For existing sites with content, we recommend setting up a separate content type to test Drupal Gutenberg. Gutenberg is activated per content type, so you can leave the rest of your content as-is. A typical example would be a content type for creating campaign pages.

This way, you can also gradually port your existing pages to Gutenberg, or simply just use it for all new content you create. This is in the spirit of Drupal 9: Doing gradual changes is preferable to huge upgrades and migration processes.

Testing On an Existing Content Type

What if you don’t want to test with a new content type, but with your existing content?

If you simply enable Gutenberg for an existing article content type with lots of content it may or may not work, depending on how complicated your existing content type is. 

If your article body field is a pure text field, then it’s no problem — but in reality, that case is quite rare. In most cases, enabling Gutenberg for existing content types will require some type of migration or manual porting of content with copy/paste. Of course, this would be the case when introducing any new page builder, not just Gutenberg. 
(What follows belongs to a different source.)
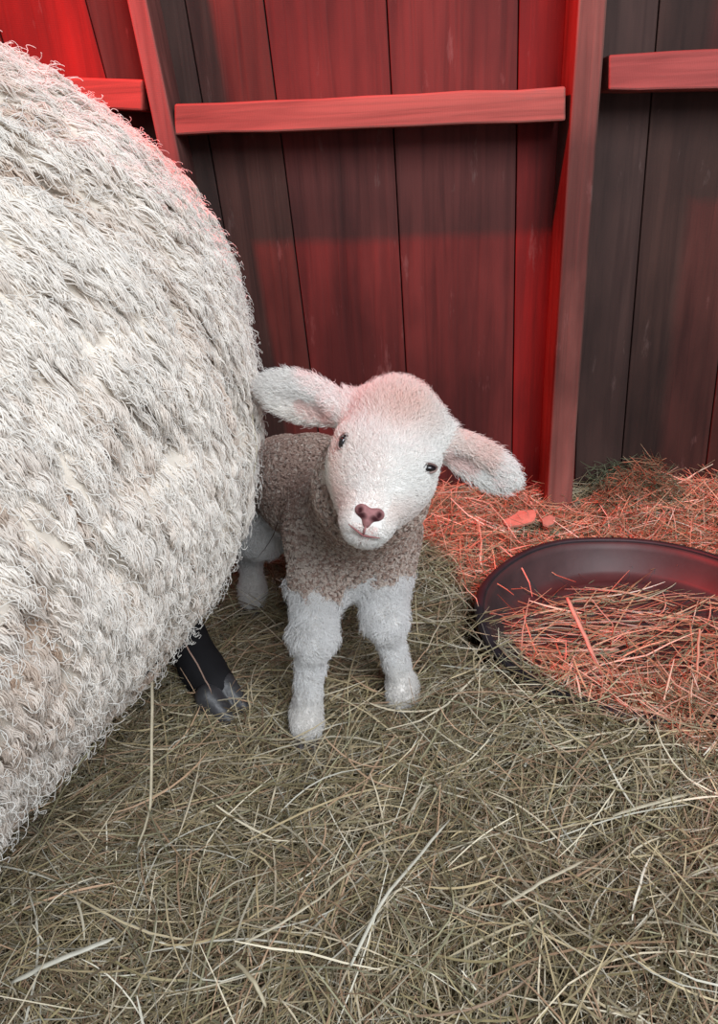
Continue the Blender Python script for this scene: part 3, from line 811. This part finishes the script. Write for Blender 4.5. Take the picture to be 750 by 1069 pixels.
curves_obj('face_fur', PP, rr_*np.ones((n, 1)), TC, M_FUR, LB)
n = 70000; P0, NN = scatter(V, Q, VN, n, wz('leg'))
cl = np.stack([vnoise(P0*90), vnoise(P0*90+20), vnoise(P0*90+40)], -1)
hi = np.clip((P0[:, 2]-.05)/.11, 0, 1)
PP, rr_ = grow(P0, NN, np.array([0, 0, -1.0])+1.3*cl, (.0075+.0080*hi)*rng.uniform(.5, 1.3, n)*(1+.45*vnoise(P0*110+5)), np.full(n, .58), 5, np.full(n, .22), .00036, .30)
low = np.exp(-((P0[:, 2]-.035)/.03)**2)[:, None]*.28
TC = (np.array([.87, .86, .85])*(1-low)+np.array([.62, .54, .45])*low)*rng.uniform(.9, 1.06, (n, 1))
curves_obj('leg_fur', PP, rr_*np.ones((n, 1)), TC, M_FUR, LB)
# tight curled tan fleece: many tiny tufts
NL = 24000; Lp, Ln = scatter(V, Q, VN, NL, wz('body')); h = 6; k = 7
P0 = np.repeat(Lp, h, 0); NN = np.repeat(Ln, h, 0); n = len(P0)
HG = tangent(np.repeat(rng.normal(0, 1, (NL, 3)), h, 0)+np.array([0, 0, -.5]), NN); SD = np.cross(NN, HG); t = np.linspace(0, 1, k)[None]
ph = np.repeat(rng.uniform(0, 6.28, NL), h)[:, None]; cr = np.repeat(rng.uniform(.0007, .0013, NL), h)[:, None]
off = rng.normal(0, .0006, (n, 2)); hgt = np.repeat(rng.uniform(.0035, .0065, NL), h)[:, None]
PP = P0[:, None]+NN[:, None]*(hgt*np.sin(t*1.8)-.001)[..., None]+SD[:, None]*(off[:, 0:1]+cr*np.cos(ph+t*7)*np.minimum(2*t, 1))[..., None]+HG[:, None]*(off[:, 1:2]+cr*np.sin(ph+t*7)*np.minimum(2*t, 1))[..., None]
patch = np.clip(.5+.9*vnoise(Lp*22), 0, 1); front = np.clip((LB.location[1]+.03-Lp[:, 1])/.05, 0, 1)
tipw = (rng.random(NL) < .12+.30*front+.40*np.clip(vnoise(Lp*11+7), 0, 1)+.25*(Lp[:, 2] < .215))
bc = np.array([.52, .38, .32])*(1-.25*patch[:, None])+np.array([.60, .47, .40])*.25*patch[:, None]
bc = np.where(tipw[:, None], np.array([.72, .62, .55]), bc)
TC = np.repeat(bc, h, 0)*rng.uniform(.85, 1.1, (n, 1))
curves_obj('fleece', PP, np.full((n, k), .00030), TC, M_FUR, LB)

# ------------------------------------------------------------------ single straws that stand out
def straw(pts, width, tint, label, name='straw', n=14, bendy=.0, group='single straws standing out from the hay'):
    pts = np.array(pts, float); s = np.linspace(0, len(pts)-1, n)
    path = np.stack([np.interp(s, np.arange(len(pts)), pts[:, c]) for c in range(3)], -1)
    for _ in range(1 if len(pts) > 2 else 0): path[1:-1] = .25*path[:-2]+.5*path[1:-1]+.25*path[2:]
    path += np.cumsum(rng.normal(0, .0004, path.shape), 0)
    V, Fq = tube(path, np.interp(np.linspace(0, 1, n), [0, .15, .9, 1], [.7, 1, .9, .35])*width/2, 8, .55)
    o = mesh_obj(name, V, Fq, M_STRAW, tint=np.tile(tint, (len(V), 1)), origin=path[-1])
    tag(o, label, 'straw', group)
pale = (.66, .58, .42); ora = (.60, .34, .22); grn = (.48, .46, .29); wht = (.74, .70, .58)
Z = .034
def g_(px, py, z=Z): return fl(px, py, z)
straw([at(159, 655, .60), at(157, 840, .535), g_(141, 889, .012)], .0052, (.74, .64, .46), 'long pale straw hanging straight down from the underside of the sheep')
straw([at(262, 424, .645), at(270, 455, .64), at(268, 490, .64), at(257, 525, .645)], .0026, (.70, .62, .46), 'thin bent pale straw clinging to the right edge of the sheep wool')
straw([at(176, 643, .70), at(205, 690, .70), at(222, 724, .70)], .0026, (.50, .33, .26), 'thin reddish straw slanting across the black hind leg of the sheep')
straw([g_(12, 1027, .03), g_(60, 1002, .045), g_(118, 979, .04)], .0050, wht, 'thick pale straw lying near the bottom left corner')
straw([g_(366, 1008, .03), g_(400, 935, .045), g_(468, 852, .035)], .0032, wht, 'pale bent straw lying at the bottom centre in front of the lamb')
straw([g_(252, 985, .035), g_(320, 948, .045), g_(372, 903, .03)], .0026, pale, 'slim tan straw lying left of the bent pale straw')
straw([g_(592, 624, .10), g_(630, 706, .045)], .0058, (.62, .36, .26), 'stout orange-tinted stalk leaning over the front of the black tub')
straw([g_(549, 800, .03), g_(568, 748, .05)], .0040, wht, 'short white straw standing up in the hay below the tub')
straw([g_(640, 852, .03), g_(700, 833, .042), g_(760, 816, .035)], .0042, pale, 'long pale straw reaching in from the right edge')
straw([g_(524, 946, .03), g_(566, 920, .045), g_(612, 899, .03)], .0034, pale, 'medium straw lying in the lower right hay')
straw([g_(244, 1003, .035), g_(262, 1025, .04), g_(276, 1052, .03)], .0036, (.58, .50, .34), 'short straw pointing down beside the bottom edge, left of centre')
straw([at(290, 540, .80), at(284, 562, .80), at(270, 582, .80)], .0016, (.10, .06, .05), 'dark thin twig caught on the flank of the lamb')
straw([g_(731, 656, .10), g_(728, 715, .045)], .0030, ora, 'upright orange stem poking up at the right side of the tub')
straw([g_(560, 780, .04), g_(625, 776, .045), g_(705, 806, .035)], .0030, grn, 'long arched greenish straw below the tub')
straw([g_(36, 880, .05), at(80, 800, .50), at(100, 775, .52)], .0030, (.45, .40, .24), 'greenish stem leaning against the lower wool of the sheep')

# flat chips lying on the hay at the foot of the wall
def chip(px, py, a, b, rot, tint, label):
    c = fl(px, py, .045); th_ = np.linspace(0, 2*math.pi, 9)[:-1]; rr = 1+rng.normal(0, .12, 8)
    ring = np.stack([a*rr*np.cos(th_), b*rr*np.sin(th_)], -1); cs, sn = math.cos(rot), math.sin(rot)
    V = []
    for dz in (0, .0035):
        for q in ring: V.append((c[0]+q[0]*cs-q[1]*sn, c[1]+q[0]*sn+q[1]*cs, c[2]+dz+.12*q[0]+.5*q[1]))
    V += [(c[0], c[1], c[2]), (c[0], c[1], c[2]+.0045)]
    F_ = [[i, (i+1) % 8, 8+(i+1) % 8, 8+i] for i in range(8)]
    F_ += [[16, (i+2) % 8, (i+1) % 8, i] for i in range(0, 8, 2)]+[[17, 8+i, 8+(i+1) % 8, 8+(i+2) % 8] for i in range(0, 8, 2)]
    o = mesh_obj('wood_chip', np.array(V), np.array(F_), M_STRAW, smooth=False, tint=np.tile(tint, (18, 1)), origin=c)
    tag(o, label, 'wood chip', 'flat chips at the foot of the wall')
chip(545, 543, .027, .012, .1, (.55, .30, .22), 'larger flat reddish chip on the hay left of the tall post foot')
chip(574, 545, .013, .009, .6, (.50, .30, .22), 'smaller flat reddish chip right against the tall post foot')
PAL = np.array([(.16, .18, .10), (.22, .24, .14), (.12, .13, .08), (.30, .30, .18)])
n = 420; x, y = scatter_xy(n, fl(612, 525)[0], fl(690, 525)[0], 1.20, 1.295, lambda x, y: x == x)
V, Fq, T = strands(n, x, y, hay_h(x, y)+.020+.03*rng.random(n), rng.uniform(.02, .06, n), rng.uniform(.001, .0022, n), .4, curve=.6, palw=np.ones(4)/4, hf=None)
tag(mesh_obj('grass_tuft', V, Fq, M_HAY, smooth=False, tint=T), 'dark grey green tuft of dried grass at the wall right of the tall post', 'dried grass', kind='stuff')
In fact, if you enable Gutenberg for existing content, the frontend will actually work, even though the editing probably won't work out of the box. In this case, you would get a warning in the backend, while the frontend just serves the content as-is – even if Gutenberg doesn't know quite how to parse the content in order to edit it. Gutenberg therefore will work better than most other page builders in this regard.

Drupal 9, Gutenberg and You

As we all look ahead to using Drupal 9, you owe it to yourself and your clients to start experimenting with Gutenberg. We’ve had tremendous feedback and results from our clients using Gutenberg and you may as well. The move to Drupal 9 is a great opportunity for all of us to make incremental improvements while killing the relaunch and Gutenberg can be an effective part of this strategy.